Molte delle testimonianze che negli anni sono state scritte o rilasciate, si sono concluse con la fine dell’esperienza dei sopravvissuti. Spesso si è parlato anche del loro ritorno, che è stato difficile per tutti e in particolare per le donne, ma in realtà le narrazioni non ha quasi mai oltrepassato la porta di casa dove le dinamiche che si sono sviluppate nel corso degli anni tra i vari componenti si sono rivelate complesse.
In questo caso è Dunya ad investigare, appena le è stato possibile, sulla storia della sua famiglia e sul passato della madre Aat, in famiglia sempre taciuti, cercando indizi, segnali, qualunque elemento potesse rispondere a domande che era difficile anche formulare.
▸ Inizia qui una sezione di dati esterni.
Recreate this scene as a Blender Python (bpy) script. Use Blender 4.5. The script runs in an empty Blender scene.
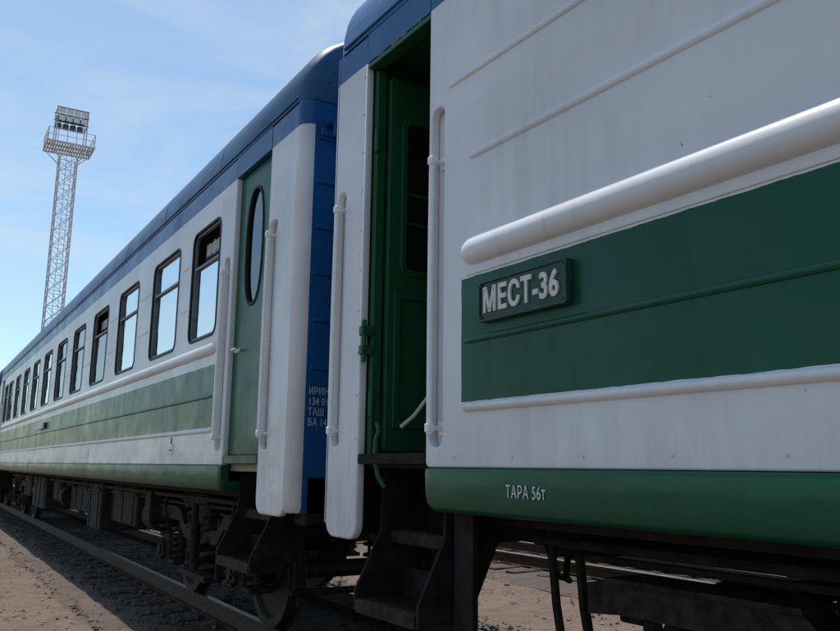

Il ritrovamento nella casa dei nonni, nascosta in un libro, di una fotografia di corpi emaciati gettati in una fossa, le lezioni di storia del suo professore e la lettura di libri permettono finalmente a Dunya di iniziare a comprendere il destino della sua famiglia, a cominciare dalla mancanza del padre che più tardi scoprirà essere stato ucciso nel 1943 perché attivo, come la madre, nella Resistenza olandese.
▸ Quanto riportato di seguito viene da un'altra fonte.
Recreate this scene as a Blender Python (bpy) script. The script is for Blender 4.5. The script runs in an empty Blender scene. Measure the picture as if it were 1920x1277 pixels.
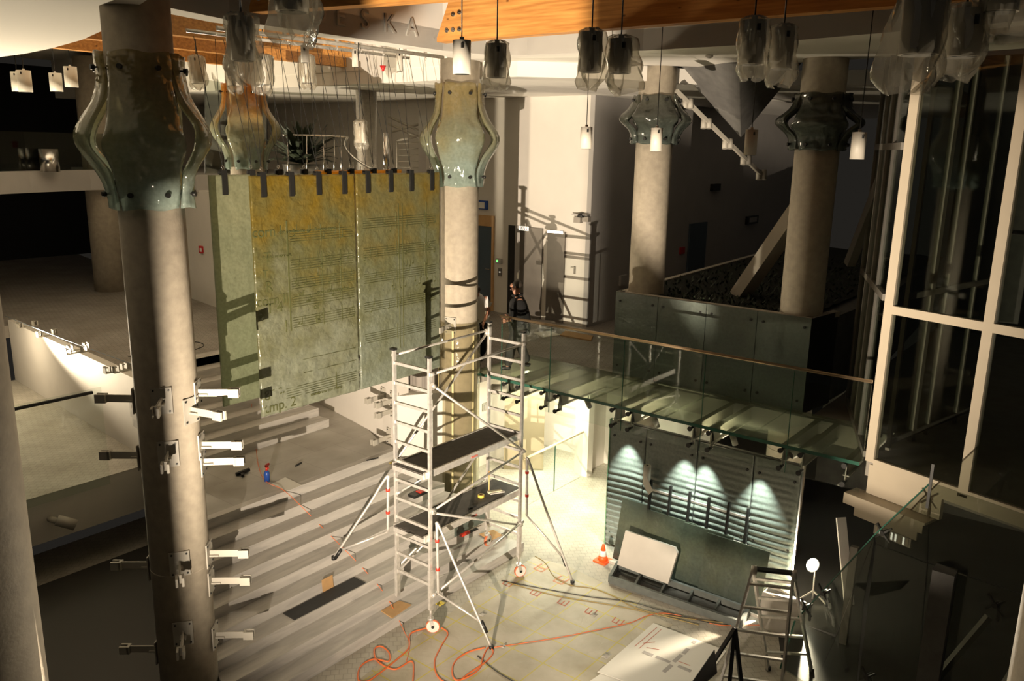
import bpy, bmesh, math, random
from mathutils import Vector, Matrix
random.seed(7)
S = bpy.context.scene
COL = S.collection
PI = math.pi
# ------------------------------------------------------------------ camera
FPX, CX, CY, H = 1544.0, 960.0, 638.5, 6.8
ROLL = math.atan2(121, 6570); TH = math.atan2(FPX, math.hypot(121, 6570)); AZ = math.radians(38)
FW = Vector((math.cos(AZ)*math.cos(TH), math.sin(AZ)*math.cos(TH), -math.sin(TH)))
R0 = Vector((math.sin(AZ), -math.cos(AZ), 0)); D0 = FW.cross(R0)
if D0.z > 0: D0 = -D0
RT = math.cos(ROLL)*R0 - math.sin(ROLL)*D0
DN = math.sin(ROLL)*R0 + math.cos(ROLL)*D0
EYE = Vector((0, 0, H))
cd = bpy.data.cameras.new('camera'); cam = bpy.data.objects.new('camera', cd); COL.objects.link(cam)
M3 = Matrix((RT, -DN, -FW)).transposed()
cam.matrix_world = Matrix.Translation(EYE) @ M3.to_4x4()
cd.sensor_width = 36; cd.lens = FPX/1920*36; cd.clip_end = 200; cd.clip_start = .05
S.camera = cam
# ------------------------------------------------------------------ world, exposure
S.view_settings.view_transform = 'Standard'; S.view_settings.look = 'None'
S.view_settings.exposure = 0.0; S.view_settings.gamma = 1; S.view_settings.use_curve_mapping = False
w = bpy.data.worlds.new('night'); S.world = w; w.use_nodes = True
w.node_tree.nodes['Background'].inputs[0].default_value = (0.95, 0.85, 0.72, 1)
w.node_tree.nodes['Background'].inputs[1].default_value = 0.016
try:
    S.cycles.transparent_max_bounces = 32
except Exception: pass
# ------------------------------------------------------------------ lights
def light(name, kind, loc, energy, color, size=.1, target=None, angle=60, blend=.5, size_y=None):
    l = bpy.data.lights.new(name, kind); l.energy = energy; l.color = color
    if kind == 'SPOT': l.spot_size = math.radians(angle); l.spot_blend = blend; l.shadow_soft_size = size
    elif kind == 'POINT': l.shadow_soft_size = size
    elif kind == 'AREA':
        l.size = size
        if size_y: l.shape = 'RECTANGLE'; l.size_y = size_y
    o = bpy.data.objects.new(name, l); COL.objects.link(o); o.location = loc
    if target is not None:
        o.rotation_euler = (Vector(target)-Vector(loc)).to_track_quat('-Z', 'Y').to_euler()
    return o
LB = Vector((0.45, 3.15, 2.55)); LA = Vector((12.0, 3.42, .62))
WARM = (1, .83, .635)
light('floodlight_beam', 'SPOT', LB, 13500, WARM, .012, (9.65, 7.05, 4.9), 82, 1.0)
light('work_lamp_beam', 'SPOT', LA+Vector((-.09, .03, .02)), 2300, (1, .84, .62), .05, (7.6, 6.6, 1.7), 142, .5)
light('lower_hall_tubes', 'AREA', (13.6, 9.6, 2.3), 170, (1, .97, .74), 1.6, (13.2, 8.6, 0), size_y=.5)
light('lower_hall_tubes', 'AREA', (12.3, 8.2, 2.3), 90, (1, .96, .66), .6, (12.3, 8.0, 0), size_y=.3)
light('wall_lamp_glow', 'POINT', (6.1, 18.3, 2.75), 60, (1, .82, .56), .06)
light('added_ceiling_uplight', 'SPOT', (6.1, 18.3, 2.8), 3400, (1, .84, .60), .08, (7.2, 13.0, 8.6), 130, .5)  # uplight added to brighten the left ceiling disc and timber beams
light('gallery_glow', 'POINT', (6.6, 12.2, 5.6), 0, WARM, .3)
for yy in (6.5, 5.45, 5.1, 4.2):
    light('track_spot_beam', 'SPOT', (11.33, yy, 2.24), 230, (.93, 1, .86), .02, (11.62, yy-.02, .9), 58, .9)
# ------------------------------------------------------------------ ray helpers (a point where a sight line meets a real plane)
def ray(px, py): return FW*FPX + RT*(px-CX) + DN*(py-CY)
def oz(px, py, z): r = ray(px, py); return EYE + r*((z-H)/r.z)
def ox(px, py, x): r = ray(px, py); return EYE + r*(x/r.x)
def oy(px, py, y): r = ray(px, py); return EYE + r*(y/r.y)
def od(px, py, d): return EYE + ray(px, py)*(d/FPX)
def ow(px, py, a, b):
    a = Vector((a[0], a[1], 0)); b = Vector((b[0], b[1], 0)); n = Vector((b.y-a.y, -(b.x-a.x), 0)); r = ray(px, py)
    return EYE + r*((a-EYE).dot(n)/r.dot(n))
# ------------------------------------------------------------------ materials
MATS = {}
def mat(name, col, rough=.6, metal=0, noise=0, nscale=8, bump=0, bscale=None, col2=None, emit=None, estr=0, spec=.5):
    m = bpy.data.materials.new(name); m.use_nodes = True; nt = m.node_tree; b = nt.nodes['Principled BSDF']
    b.inputs['Base Color'].default_value = (*col, 1); b.inputs['Roughness'].default_value = rough; b.inputs['Metallic'].default_value = metal
    b.inputs['Specular IOR Level'].default_value = spec
    tc = nt.nodes.new('ShaderNodeTexCoord')
    if noise or col2:
        n = nt.nodes.new('ShaderNodeTexNoise'); n.inputs['Scale'].default_value = nscale; n.inputs['Detail'].default_value = 8
        nt.links.new(tc.outputs['Object'], n.inputs['Vector'])
        r = nt.nodes.new('ShaderNodeValToRGB'); r.color_ramp.elements[0].position = .3; r.color_ramp.elements[1].position = .7
        c2 = col2 or tuple(c*(1-noise) for c in col)
        r.color_ramp.elements[0].color = (*c2, 1); r.color_ramp.elements[1].color = (*col, 1)
        nt.links.new(n.outputs['Fac'], r.inputs['Fac']); nt.links.new(r.outputs['Color'], b.inputs['Base Color'])
    if bump:
        n2 = nt.nodes.new('ShaderNodeTexNoise'); n2.inputs['Scale'].default_value = bscale or nscale*3; n2.inputs['Detail'].default_value = 6
        nt.links.new(tc.outputs['Object'], n2.inputs['Vector'])
        bp = nt.nodes.new('ShaderNodeBump'); bp.inputs['Strength'].default_value = bump; bp.inputs['Distance'].default_value = .02
        nt.links.new(n2.outputs['Fac'], bp.inputs['Height']); nt.links.new(bp.outputs['Normal'], b.inputs['Normal'])
    if emit:
        b.inputs['Emission Color'].default_value = (*emit, 1); b.inputs['Emission Strength'].default_value = estr
    MATS[name] = m; return m
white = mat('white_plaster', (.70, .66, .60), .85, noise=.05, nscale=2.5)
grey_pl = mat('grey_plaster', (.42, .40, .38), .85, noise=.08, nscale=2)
ceil_m = mat('ceiling_paint', (.74, .71, .65), .8)
conc = mat('column_concrete', (.44, .385, .30), .7, noise=.22, nscale=9, bump=.12, bscale=40)
conc_dk = mat('dark_concrete', (.16, .155, .145), .8, noise=.3, nscale=5, bump=.1)
slabm = mat('raw_slab', (.34, .31, .27), .8, noise=.2, nscale=4)
steel = mat('galvanised_steel', (.74, .71, .66), .38, .6, noise=.25, nscale=18)
darksteel = mat('dark_steel', (.035, .035, .033), .45, .6)
chrome = mat('polished_steel', (.75, .73, .70), .18, 1)
elev = mat('brushed_steel_door', (.20, .18, .155), .5, .35, noise=.25, nscale=2.2)
alu = mat('powder_coated_frame', (.52, .45, .34), .5, noise=.06, nscale=3)
alu_dk = mat('frame_inside', (.20, .185, .16), .5)
whitep = mat('white_painted_steel', (.40, .375, .32), .55)
lampw = mat('pendant_shade', (.60, .56, .48), .5)
black = mat('black_rubber', (.012, .012, .012), .55)
red = mat('red_plastic', (.55, .03, .015), .4)
orange = mat('orange_cable', (.72, .16, .04), .45)
yellowc = mat('yellow_cable', (.30, .22, .07), .6)
darkcable = mat('dark_cable', (.03, .03, .028), .6)
cone_o = mat('cone_orange', (.95, .12, .02), .45)
whiteb = mat('reflective_white', (.8, .78, .74), .5)
blue = mat('blue_plastic', (.02, .07, .32), .35)
bluedoor = mat('blue_grey_door', (.07, .10, .13), .5)
woodframe = mat('pine_frame', (.62, .38, .17), .5, noise=.15, nscale=6)
cardb = mat('cardboard', (.50, .30, .13), .85, noise=.15, nscale=10)
paper = mat('paper', (.72, .70, .64), .8)
plank = mat('platform_ply', (.10, .088, .075), .7, noise=.3, nscale=9, bump=.15)
rubmat = mat('rubber_mat', (.03, .03, .03), .7, noise=.2, nscale=20)
cloth_dk = mat('black_wool', (.004, .004, .0045), .95, noise=.3, nscale=30)
trous = mat('grey_trousers', (.028, .027, .025), .9)
skin = mat('skin', (.34, .17, .11), .6)
hair = mat('hair', (.025, .018, .012), .7)
shirt = mat('white_shirt', (.55, .54, .52), .9)
soil = mat('planter_soil', (.018, .02, .012), .95, noise=.5, nscale=30, bump=.6)
leaf = mat('leaf_green', (.03, .045, .022), .6, noise=.4, nscale=12)
greenstone = mat('green_letters', (.075, .08, .03), .35)
signred = mat('sign_red', (.5, .02, .02), .4)
signwhite = mat('lit_sign', (.8, .8, .75), .4, emit=(1, .95, .8), estr=.9)
lamp_face = mat('lamp_face', (1, 1, 1), .4, emit=(1, .93, .75), estr=60)
hall_face = mat('hall_lamp_face', (1, 1, 1), .4, emit=(1, 1, .75), estr=12)
led = mat('green_led', (.1, .8, .1), .4, emit=(.2, 1, .2), estr=1.5)
stonew = mat('white_stone', (.44, .41, .36), .55, noise=.08, nscale=4)
yellowp = mat('yellow_plastic', (.6, .48, .08), .5)
brush = mat('brush_fibre', (.5, .46, .32), .9)
dustcloth = mat('grey_rag', (.45, .43, .38), .9, noise=.2, nscale=14)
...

Gli incontri con la migliore amica di Aat, Heidi Hautval, da cui lei e il fratello vengono condotti spesso, le fanno capire che il rapporto tra le due donne, che ha profondamente segnato la vita di entrambe creando un legame indissolubile, nasce nel periodo di cui in famiglia non si parla.
Anche se non è mai citata in modo esplicito, la guerra è sempre presente sullo sfondo dei loro discorsi e dei loro ricordi.
Essere venuta a conoscenza dell’esistenza dei disegni creerà in Dunya nuove aspettative che saranno ancora una volta deluse, perché l’angoscia e la depressione di Aat rappresentano un impedimento che non le consente di oltrepassare la porta per poterli vedere.
La storia di Dunya in questo senso diventa paradigmatica perché su di lei sembrano confluire tutti gli interrogativi, le ansie e anche direi la voglia di riscatto della storia della sua famiglia.
Finalmente in una giornata d’estate del 1980, nel giardino di casa, Dunya avrà tra le mani quella vecchia cartella ingiallita dal tempo, e dopo con pudore, in un angolo della casa, comincerà a sfogliarla: le donne e i bambini di Ravensbrück sono lì davanti a lei e a quei visi lei pone un diluvio di domande. Quella storia chiedeva di essere compresa, ripercorrendo a ritroso il tragitto che porta al lager.
A Ravensbrück è stridente il contrasto tra la bellezza del luogo e l’inferno di cui è stato testimone, ma questo la interroga ancora di più e in quella quiete, che sovrasta il lago e il memoriale, Dunya coglie e comprende il lungo silenzio di sua madre. Cosa si può dire quando tra quei boschi echeggiavano ordini secchi e abbaiare di cani, quando vedeva spengersi le sue compagne consunte dalla fatica e dalle malattie, o condotte nel bunker di punizione da cui non sarebbero tornate, o selezionate per la camera a gas, quando viveva in un universo parallelo di cui non conosceva i confini, quando in quel lago venivano sparse le ceneri delle compagne morte?
Visitando il museo del campo, trova esposti alcuni disegni di Aat, visi riconosciuti come se avesse avuto con loro una frequentazione reale e questo rende più forte l’urgenza di conoscere le loro storie. Ecco allora che alla testimonianza di sua madre, si aggiungono quelle di Heidi Hautval, di Violette Rougier Lecoq, di Sabine Zuur,di Erika Buchman (tramite un racconto scritto conservato da Violette), Lotte Müller e di altre compagne fino a comporre un intero affresco di storie rimaste celate nei boschi del Brandeburgo.
Il continuo alternarsi di pagine sulla narrazione del campo e sul dopo creano, da una parte, una sorta di straniamento temporale, ma dall’altra una congiunzione degli avvenimenti, così come Dunya li ha vissuti, e rendono evidenti i motivi di questo libro perché come lei stessa dichiara “ho scritto questo libro semplicemente perché dovevo, perché non avevo altra scelta.”